The DLC had its annual "National Conversation" late last month in Nashville, and the headline was who didn't show: namely, any of the candidates vying for the Democratic presidential nomination. Why not? Maybe because, as Noam Scheiber put it in another New York Times op ed, the DLC is now "radioactive" for the Democratic mainstream and especially its netroots agitators. Long ago, Daily Kos founder Markos Moulitsas pronounced a fatwa on the DLC and all its works, and his hostility to any suggestion that the left wing of the party needs to tone it down a bit for national consumption is now ubiquitous.

It's certainly shared by Scheiber, who bade to offer a eulogy for the DLC: "Two decades of work by the Democratic Leadership Council — and a not inconsiderable assist from President Bush — have made the Democratic Party the healthiest it has been in the 22 years of the council's existence. Democrats should thank the group and then tell it that it's no longer needed." Blogger Susan S at the Daily Kos (where antipathy toward the New Republic, Scheiber's employer, occasionally reaches the level of its disgust for the DLC) celebrated his piece under the headline, "Noam Scheiber Puts the Final Nail in the DLC Coffin."

A sure sign that you are in the fever swamps of partisan politics is that "final nail" locution: The blogger at Daily Kos so wants the DLC dead that she will pronounce it dead whether or not that makes the slightest bit of sense. Which, of course, it doesn't. The idea that the DLC is dead, or for that matter that it will happily go away in response to being told "it's no longer needed," is just fantasy.

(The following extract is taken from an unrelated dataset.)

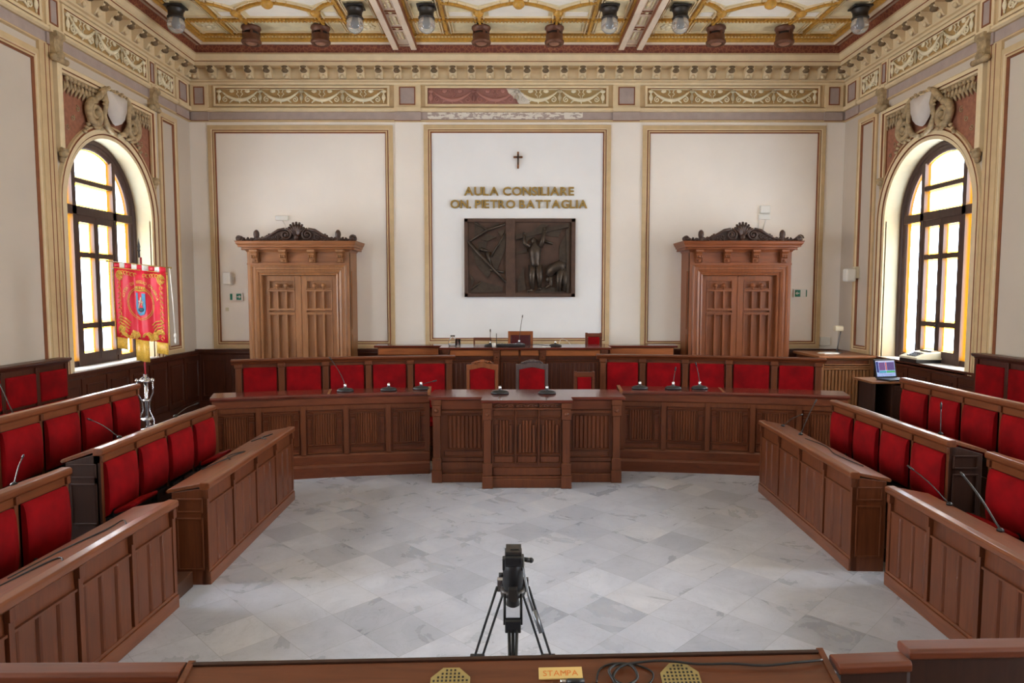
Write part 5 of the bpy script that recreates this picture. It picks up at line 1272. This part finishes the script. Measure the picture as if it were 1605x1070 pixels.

It's obviously true that the Democratic Party is on a roll — feisty, and reveling in its own success. And no one can dispute that the number of Democrats willing to call themselves "liberals" has been on the rise, in step with a decline in the percentage of Democrats who call themselves moderate or centrist. Seven years in opposition to a president you have regarded as illegitimate from the outset will indeed increase partisan solidarity, which in turn reduces the need for internal differentiation, such as between "New Democrats" and old. Put it this way: If you're a Democrat and the administration of George W. Bush hasn't brought out your inner liberal, nothing will.

Unlike Daily Kos, Scheiber understands that the DLC has had something to do with the current success of the Democratic Party. Yes, Democrats, left to themselves, will increase taxes and spending both, as well as regulation of the economy. They will dream glorious dreams about getting rid of guns. But as a practical matter, and thanks in large part to the DLC centrists, they will do none of these things to the same extent a Mondale administration would have — which is, as the DLC says, the reason there was no Mondale administration.

When Bill Clinton said in 1996, "The era of big government is over," he didn't mean that the era of small or even shrinking government had begun, but he did mean that massive new bureaucratic "solutions" to social problems were no longer on the agenda, and they have remained off ever since, relegated to Democratic fantasies about a better world with no Republicans in it.

Democrats have been in a triumphalist mood before: in 1993-1994, when they were in control of both chambers of Congress and the White House. In its grip, the early Clinton administration lost its connection with the "New Democrat" agenda of the campaign. The political strategy was not bipartisanship but a reliance on the Democratic congressional majorities to produce the votes necessary to enact legislation. And besides the tax increases and "stimulus package" of spending, the most prominent item on the administration's agenda was a health care reform that looked all too massive and bureaucratic.

If Democrats conclude they don't need to reach to the center any more, they will be behaving just as foolishly as they did 14 years ago, and as House Republicans did in 2005-06, when most all the legislative action seemed focused on buttering up social conservatives. Understanding this has been the specialty of the DLC for two decades, and Democrats still need it.